Per buttare qualcosa di serio sul tavolo politico i cosiddetti leader non hanno avuto di meglio che tirar fuori il fascismo e l’antifascismo, armando la mano dei soliti fanatici e sconsiderati che hanno teso agguati a normali cittadini colpevoli solo di avere idee politiche diverse.    
Gli spazi elettorali, i galoppini di una volta, se li contendevano con le unghie e coi denti e notte tempo si affiggevano manifesti su manifesti per far sì di essere gli ultimi a farlo prima che si chiudesse il tempo della propaganda elettorale e dare maggiore visibilità al proprio partito. In questa campagna elettorale i pannelli predisposti dai comuni per la propaganda elettorale sono rimasti vuoti o quasi, con qua e là qualche manifesto, soprattutto di candidati al collegio uninominale. E del resto perché scomodarsi per dei partiti che non sono neppure lontanamente riconducibili ad uno straccio di connotazione politica? Perché i candidati si sarebbero dovuti sforzare dal momento che i loro nomi erano nei listini bloccati e si sapeva già chi sarebbe stato eletto?
Questa campagna elettorale ha certificato veramente lo stato confusionale – staremmo per dire comatoso – della democrazia. Abbiamo assistito alla farsa dei grillini che prima ancora che si votasse hanno proposto al Presidente della Repubblica i loro ministri, ignorando che c’è l’articolo 92 della Costituzione che attribuisce al Presidente della Repubblica la nomina degli stessi su proposta del Presidente incaricato, il quale a sua volta riceve l’incarico dal Presidente della Repubblica. Non è stata una cosa da niente, sulla quale glissare. Hanno precorso il voto e l’incarico, quasi riconoscendo al voto popolare l’esclusiva legittimità a conferire l’incarico di governo. Se il gesto non fosse stato compiuto da un povero avventato, furbetto anzichenò, sarebbe stato un grave vulnus istituzionale. Ma so’ regazzi, dicono a Roma; goliardi a tempo indeterminato! In fondo sono figli dei vaffanculo di un comico, non vengono mica da una scuola di politica, non sanno neppure bene le cose di Dio. Questi, men che capire il dettato costituzionale, non sanno neppure che esista la Costituzione. E non sono i soli, a dire il vero. Quanti sono stati gli intellettuali e gli opinionisti a indignarsi in un paese in cui tutti si indignano per cose da niente?

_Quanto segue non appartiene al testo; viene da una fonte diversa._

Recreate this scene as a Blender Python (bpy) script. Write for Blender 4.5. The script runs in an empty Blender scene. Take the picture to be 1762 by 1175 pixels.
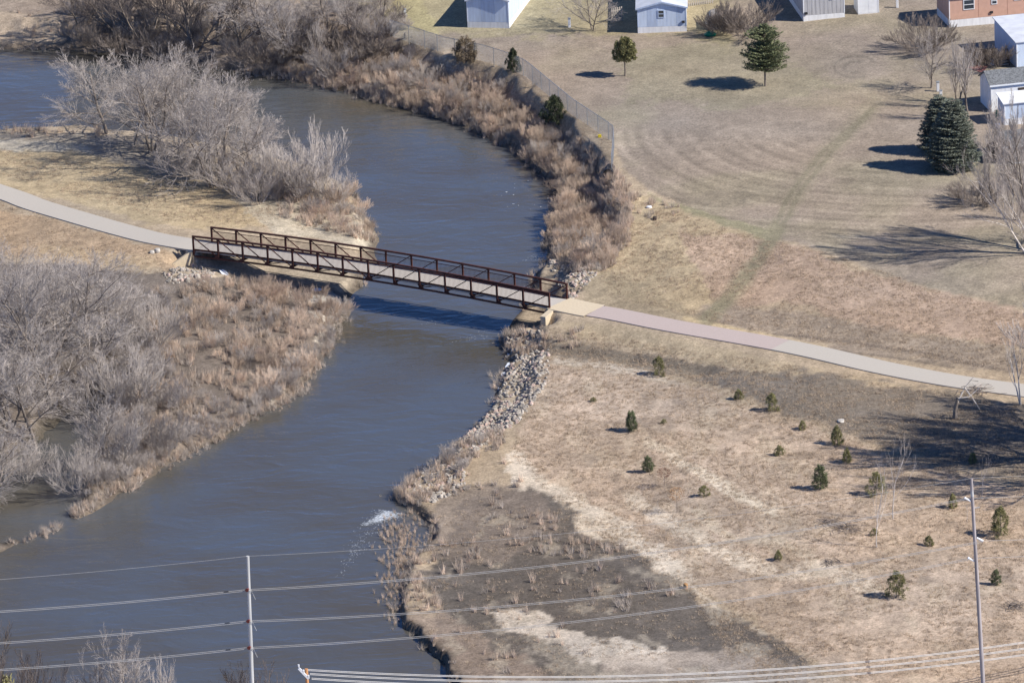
import bpy, math, random
import numpy as np
from mathutils import Vector, Matrix
random.seed(7)
RNG = np.random.default_rng(7)
PI = math.pi
scene = bpy.context.scene
C = scene.collection

# ------------------------------------------------------------------ camera
W0, H0 = 1762.0, 1175.0            # the photograph's own pixels
F = 11400.0                        # focal length in those pixels
DEP = math.radians(18.6)           # how far the camera looks down
ROLL = math.radians(2.5)
DIST = 590.0
CAM = np.array([0.0, -DIST * math.cos(DEP), DIST * math.sin(DEP)])
fwd = np.array([0.0, math.cos(DEP), -math.sin(DEP)])
rt0 = np.array([1.0, 0.0, 0.0])
up0 = np.cross(rt0, fwd)
right = rt0 * math.cos(ROLL) + -up0 * math.sin(ROLL)
up = np.cross(right, fwd)
cam_d = bpy.data.cameras.new('camera')
cam = bpy.data.objects.new('camera', cam_d)
C.objects.link(cam)
cam.matrix_world = Matrix(((right[0], up[0], -fwd[0], CAM[0]),
                           (right[1], up[1], -fwd[1], CAM[1]),
                           (right[2], up[2], -fwd[2], CAM[2]),
                           (0, 0, 0, 1)))
cam_d.sensor_width = 36.0
cam_d.lens = F / W0 * 36.0
cam_d.clip_start = 5.0
cam_d.clip_end = 12000.0
scene.camera = cam

# ------------------------------------------------------------------ light
SUN_EL, SUN_AZ = math.radians(40.0), math.radians(110.0)   # azimuth clockwise from +Y
world = bpy.data.worlds.new('World')
scene.world = world
world.use_nodes = True
wn = world.node_tree.nodes
wl = world.node_tree.links
bg = wn['Background']
sky = wn.new('ShaderNodeTexSky')
sky.sky_type = 'NISHITA'
sky.sun_disc = False
sky.sun_elevation = SUN_EL
sky.sun_rotation = SUN_AZ
sky.altitude = 400
sky.air_density = 0.42
sky.dust_density = 0.0
sky.ozone_density = 10.0
wl.new(sky.outputs[0], bg.inputs[0])
bg.inputs[1].default_value = 0.15
sd = bpy.data.lights.new('sun', 'SUN')
sd.energy = 5.0
sd.angle = math.radians(0.53)
sd.color = (1.0, 0.935, 0.85)
sun = bpy.data.objects.new('sun', sd)
C.objects.link(sun)
SUNV = Vector((math.sin(SUN_AZ) * math.cos(SUN_EL), math.cos(SUN_AZ) * math.cos(SUN_EL), math.sin(SUN_EL)))
sun.rotation_euler = SUNV.to_track_quat('Z', 'Y').to_euler()
sun.location = (60, -60, 80)
scene.view_settings.view_transform = 'Standard'
scene.view_settings.look = 'None'
scene.view_settings.gamma = 1
scene.view_settings.use_curve_mapping = False
scene.view_settings.exposure = 0.38
scene.cycles.max_bounces = 6
scene.cycles.transparent_max_bounces = 8

# ------------------------------------------------------------------ photo <-> place
def ray(px, py):
    px = np.asarray(px, float); py = np.asarray(py, float)
    a = (px - W0 / 2) / F; b = -(py - H0 / 2) / F
    return (fwd[None, :] + a.reshape(-1, 1) * right[None, :] + b.reshape(-1, 1) * up[None, :])
def on_plane(px, py, z=0.0):
    d = ray(px, py)
    t = (np.asarray(z, float).reshape(-1) - CAM[2]) / d[:, 2]
    return CAM[None, :] + d * t[:, None]
def project(P):
    v = P - CAM[None, :]
    dz = v @ fwd
    return (v @ right) / dz * F + W0 / 2, -(v @ up) / dz * F + H0 / 2

# ------------------------------------------------------------------ noise
def _hash(ix, iy, seed):
    n = (ix.astype(np.int64) * 374761393 + iy.astype(np.int64) * 668265263 + seed * 1442695041) & 0x7fffffff
    n = ((n ^ (n >> 13)) * 1274126177) & 0x7fffffff
    n = n ^ (n >> 16)
    return (n & 0xffff) / 65535.0
def vnoise(x, y, seed=0):
    ix = np.floor(x); iy = np.floor(y)
    fx = x - ix; fy = y - iy
    fx = fx * fx * (3 - 2 * fx); fy = fy * fy * (3 - 2 * fy)
    a = _hash(ix, iy, seed); b = _hash(ix + 1, iy, seed)
    c = _hash(ix, iy + 1, seed); d = _hash(ix + 1, iy + 1, seed)
    return (a * (1 - fx) + b * fx) * (1 - fy) + (c * (1 - fx) + d * fx) * fy
def fbm(x, y, s, octv=4, seed=0, rough=0.5):
    v = 0; amp = 1; tot = 0
    x = np.asarray(x, float) / s; y = np.asarray(y, float) / s
    for k in range(octv):
        v = v + amp * vnoise(x * 2 ** k + 13.7 * k, y * 2 ** k - 7.3 * k, seed + k)
        tot += amp; amp *= rough
    return v / tot
def sstep(a, b, x):
    t = np.clip((x - a) / (b - a), 0, 1)
    return t * t * (3 - 2 * t)

# ------------------------------------------------------------------ river outline
far_bank = [(-260, 62), (0, 84), (120, 86), (230, 96), (330, 110), (400, 124), (450, 132), (500, 138), (545, 147), (590, 158), (650, 176),
            (700, 190), (750, 203), (800, 223), (850, 245), (885, 258), (905, 285), (930, 295), (950, 318), (962, 340), (950, 372), (940, 402),
            (938, 428), (944, 450), (925, 470), (915, 500), (905, 530), (885, 552), (868, 575), (864, 600), (884, 624), (866, 650), (852, 685),
            (838, 715), (800, 748), (772, 772), (742, 803), (700, 832), (672, 856), (694, 872), (724, 888), (735, 912), (748, 932), (722, 952),
            (702, 985), (692, 1010), (690, 1050), (700, 1080), (728, 1106), (758, 1138), (775, 1165), (792, 1200), (760, 1250), (640, 1300),
            (300, 1290), (0, 1262), (-260, 1262)]
near_bank = [(-260, 1010), (-100, 985), (0, 950), (40, 930), (80, 916), (120, 900), (170, 870), (220, 842), (280, 806), (340, 776), (420, 731),
             (480, 701), (520, 670), (550, 632), (572, 600), (580, 570), (598, 538), (606, 516), (622, 492), (640, 455), (652, 414), (645, 390),
             (618, 352), (592, 322), (535, 292), (450, 270), (350, 252), (250, 238), (185, 230), (130, 224), (60, 227), (0, 230), (-260, 222)]
A = on_plane([p[0] for p in far_bank], [p[1] for p in far_bank])[:, :2]
B = on_plane([p[0] for p in near_bank], [p[1] for p in near_bank])[:, :2]
poly = np.vstack([[A[0] + (-900, 40)], A, [A[-1] + (-900, -120)], [B[0] + (-900, -120)], B, [B[-1] + (-900, 40)]])
# ragged edge: subdivide and jitter
pts = []
for i in range(len(poly)):
    p, q = poly[i], poly[(i + 1) % len(poly)]
    L = np.hypot(*(q - p))
    n = max(1, min(12, int(L / 1.3))) if L < 80 else 1
    for k in range(n):
        r = p + (q - p) * k / n
        if L < 80:
            r = r + (np.array([fbm(r[0:1], r[1:2], 1.5, 2, 5)[0], fbm(r[0:1], r[1:2], 1.5, 2, 9)[0]]) - .5) * 1.3
        pts.append(r)
RIV = np.array(pts)
def river_sd(x, y):
    """signed distance to the shoreline, positive on land"""
    x = x.ravel(); y = y.ravel()
    best = np.full(x.shape, 1e18); inside = np.zeros(x.shape, bool)
    n = len(RIV)
    for i in range(n):
        ax, ay = RIV[i]; bx, by = RIV[(i + 1) % n]
        dx, dy = bx - ax, by - ay
        t = np.clip(((x - ax) * dx + (y - ay) * dy) / (dx * dx + dy * dy + 1e-12), 0, 1)
        d = (x - ax - t * dx) ** 2 + (y - ay - t * dy) ** 2
        np.minimum(best, d, out=best)
        if dy != 0:
            c = ((ay > y) != (by > y)) & (x < (bx - ax) * (y - ay) / dy + ax)
            inside ^= c
    d = np.sqrt(best)
    return np.where(inside, -d, d)

# ------------------------------------------------------------------ terrain
ctrl = [  # px, py, plateau height, bank width, spread
    (50, 260, 0.9, 2.0), (250, 290, 1.1, 2.5), (0, 400, 1.6, 4), (150, 380, 1.9, 4), (300, 425, 2.45, 4), (450, 370, 1.8, 3), (580, 390, 1.3, 3),
    (470, 520, 1.0, 3), (300, 600, 1.2, 3), (100, 600, 1.2, 3), (450, 650, .9, 2.5), (200, 800, .9, 2.5), (0, 850, .9, 3), (-200, 600, 1.2, 3),
    (-200, 350, 1.6, 3), (-200, 900, 1.0, 3),
    (0, 20, 2.2, 4), (150, 20, 2.6, 4), (300, 10, 2.8, 5), (450, 20, 3.1, 6), (620, 60, 3.6, 8), (750, 80, 3.8, 9), (880, 130, 3.8, 8),
    (980, 190, 3.8, 5.5), (1040, 235, 3.8, 4.5), (1070, 280, 3.7, 5.5), (1080, 380, 3.2, 8), (1050, 470, 2.7, 5), (970, 525, 2.5, 3), (960, 620, 1.7, 4), (920, 690, 1.5, 4),
    (880, 780, 1.3, 4), (800, 870, .55, .8), (800, 1000, .5, .6), (760, 1090, .65, .3), (850, 1150, .7, .35), (1000, 900, .9, 3), (1100, 1100, 1.0, 3),
    (1200, 1000, 1.3, 3), (1300, 800, 1.8, 4), (1500, 900, 1.8, 4), (1700, 1000, 1.8, 4), (1600, 1150, 1.7, 4), (1100, 640, 1.7, 4),
    (1200, 560, 2.5, 4), (1400, 610, 2.4, 4), (1600, 650, 2.3, 4), (1760, 690, 2.2, 4), (1500, 720, 2.0, 4), (1200, 400, 3.6, 5),
    (1250, 470, 3.1, 4), (1400, 420, 3.7, 5), (1500, 520, 3.0, 4), (1700, 560, 3.0, 4), (1300, 200, 4.0, 6), (1600, 300, 4.0, 6), (1600, 50, 4.2, 6),
    (1100, 30, 4.0, 6), (800, 10, 4.0, 6), (1200, 120, 4.0, 6), (1700, 420, 3.8, 6), (300, 1330, 1.0, 1.5), (700, 1330, 1.0, 1.5), (1200, 1300, 1.3, 3),
]
cp = on_plane([c[0] for c in ctrl], [c[1] for c in ctrl], [c[2] for c in ctrl])[:, :2]
cH = np.array([c[2] for c in ctrl]); cW = np.array([c[3] for c in ctrl])

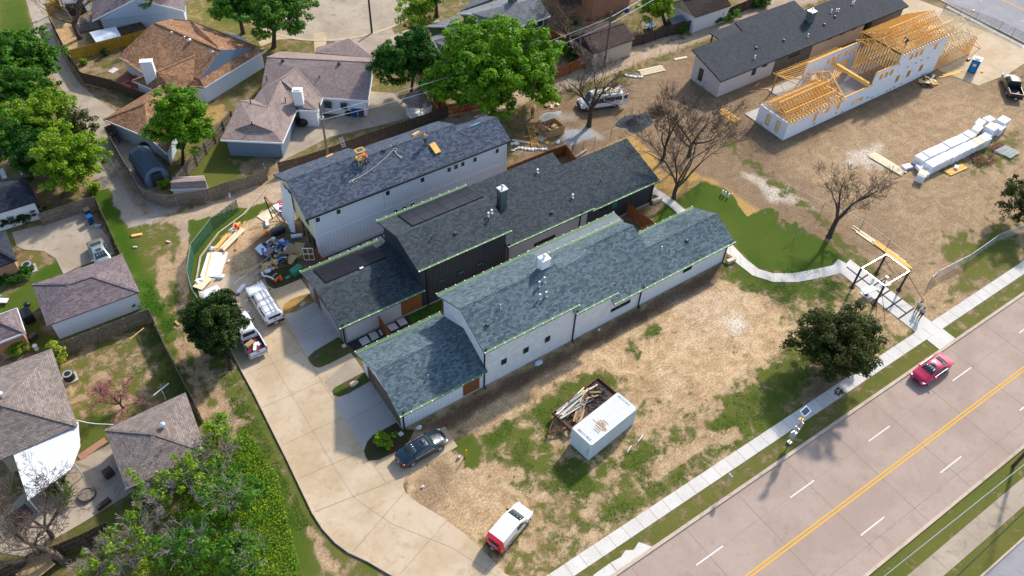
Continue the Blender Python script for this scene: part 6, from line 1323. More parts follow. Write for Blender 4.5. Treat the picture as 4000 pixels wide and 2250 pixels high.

Lo spettacolo dei tanti candidati premier che hanno sgomitato per tutta la campagna elettorale lo prova. Come già nella Firenze di Dante una turba di gente sanza chiamare, ha gridato i’ mi sobbarco. Nel Pd Renzi e Gentiloni, in Liberi e Uguali Grasso e Bersani o D’Alema, nel centrodestra Salvini, Meloni e in ultimo Tajani. Mai visti tanti candidati premier in un paese in cui la Costituzione dice che è il Presidente della Repubblica a dare l’incarico. Si dirà: ma è puramente formale, perché in sostanza è il popolo che lo indica.
No! No! E ancora No! La forma è sostanza. Guai a pensare che la forma non conti niente! Anche questo è segno dei tempi. La Costituzione, che è quanto di più laicamente sacro possa esprimere un popolo in fondazione o rifondazione dello Stato, oggi è carta straccia. 
Non so se fra qualche anno, in considerazione di quanto già c’è oggi, si farà, come dice Panebianco, “qualche aggiustamento autoritario”. Quel che mi auguro è che l’intervento autoritario, se sarà necessario, lo sia non per qualche aggiustamento, ma per il ritorno alla Costituzione.